13 Uhr: Aufbruch - Mimik, Gestik, Hektik, Worte lassen wir zurück, einzig ein kleiner Klicker in der Hand dient der Geräuscherzeugung. Mit leerem Blick und langsamen Schritten quellen wir aus dem Dunkel eines U-Bahn Schachtes ans Licht. Der Weg durch die Stadt scheint endlos, fast eineinhalb Stunden schleichen wir dahin, gemeinsam einsam, klick......klick...klick. Wir ziehen vorbei an staunenden, innehaltenden, ihr Handy zückenden oder vorbeihastenden Passanten. Journalisten, Fotographen, Neugierge kreuzen unseren Weg, doch sie fluten vorbei, kein Gesicht, kein Geräusch durchbricht unseren äußeren und inneren Panzer. Gelegentlich bricht eine Gestalt zusammen, bleibt liegen, burn out, Anschluß verpasst, Looser, Pech gehabt! Wir anderen trotten stumpf weiter. Beklemmende Bilder, eine Sphäre von seltsamer, tickender Stille begleitet den Zug.

 

 

Dann ein Aufschrei, unruhiges Klickern verrät: es passiert etwas.
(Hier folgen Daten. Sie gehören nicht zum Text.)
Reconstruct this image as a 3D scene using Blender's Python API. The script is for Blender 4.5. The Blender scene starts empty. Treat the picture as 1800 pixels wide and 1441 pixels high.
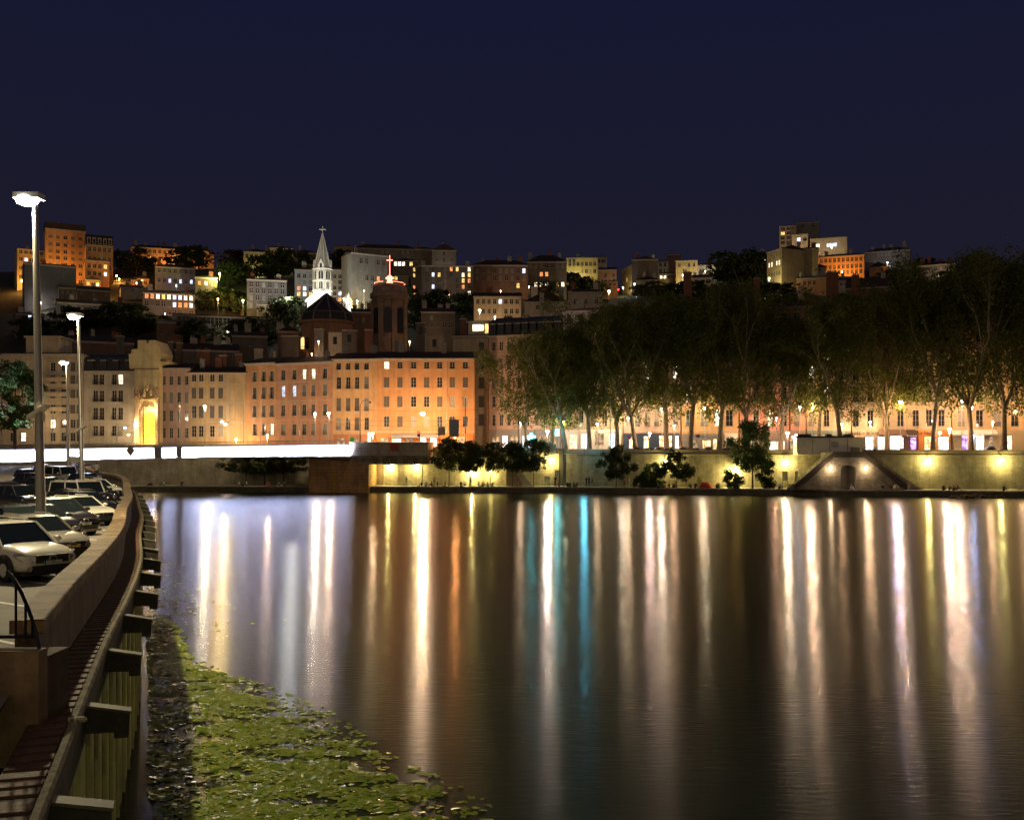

Einer hat die Augen geöffnet, er befreit sich, entledigt sich der verkrusteten Schale, atmet, Freude wacht auf und Interesse. Er wendet sich den anderen zu. Er befreit mit einer Augen öffnenden Geste eine zweite Gestalt und Stück für Stück kommt die Befreiung ins Rollen.

 

 

Es staubt ohne Ende, doch es tut soooo gut die grauen Klamotten loszuwerden, die erstarrte Lehmmaske vom Gesicht zu rubbeln, endlich wieder bewegen, juchzen, tanzen, umarmen, Welche Freude, da sind lebendige Menschen um einen, und wir haben gemeinsam etwas unternommen. Eigentlich kenne ich niemanden hier, doch auf einmal sind wir Team, bunt, ein wenig verrückt, so wie ich selbst eben, und so froh, und neugierig, denn die Welt war vorher wie belanglos an einem vorübergezogen. Von den Passanten, von den Journalisten und von der Polizei hatte ich nur vage Schattenbilder mitbekommen. Jetzt waren sie einfach da, wie Verbündete, auch sie lebendig, freudig, klatschend, staunend. Ich fühle mich unglaublich jung in diesem Moment, ein wenig wie neugeboren. Ich genieße es mich aufzurichten, zu springen, in Kontakt zu gehen. Zurück auf dem Vorbereitungsgelände im Sonnenschein unter Gartenschläuchen duschen (kalt, aber wunderbar) und anschließend einreihen in die lange fröhlich Essensschlange. Die warme Mahlzeit ist ein Geschenk.

 

 

Was bleibt: Dankbarkeit und Hochachtung vor den Organisatoren der Aktion, die soviel in Bewegung gesetzt hatten, damit sie stattfinden konnte. Freude an den sprechenden Fotos und Videos, Spiegelbilder unserer Erstarrung und Hilflosigkeit und dem was sich darunter verbirgt. Bilder, die um die Welt gegangen sind. Eine Demonstration, auch im politischen Kontext, FÜR das Leben in einer Zeit, wo ansonsten viele leere Worte und sinnlose Gewalt die Berichte um den G20 Gipfel in den Medien dominiert haben.

 

 

JA, genau, dachte ich hinterher, das ist im Grunde genau das, was wir beim Biodanza auch machen: Menschen ermutigen sich aus ihrer gefühlten Hilflosigkeit, ihren Verkrustungen und aus eingefahrenen Situationen zu befreien und sich trauen wirklich lebendig zu werden, gemeinsam, einzigartig, sinnlich, welch ein Tanz!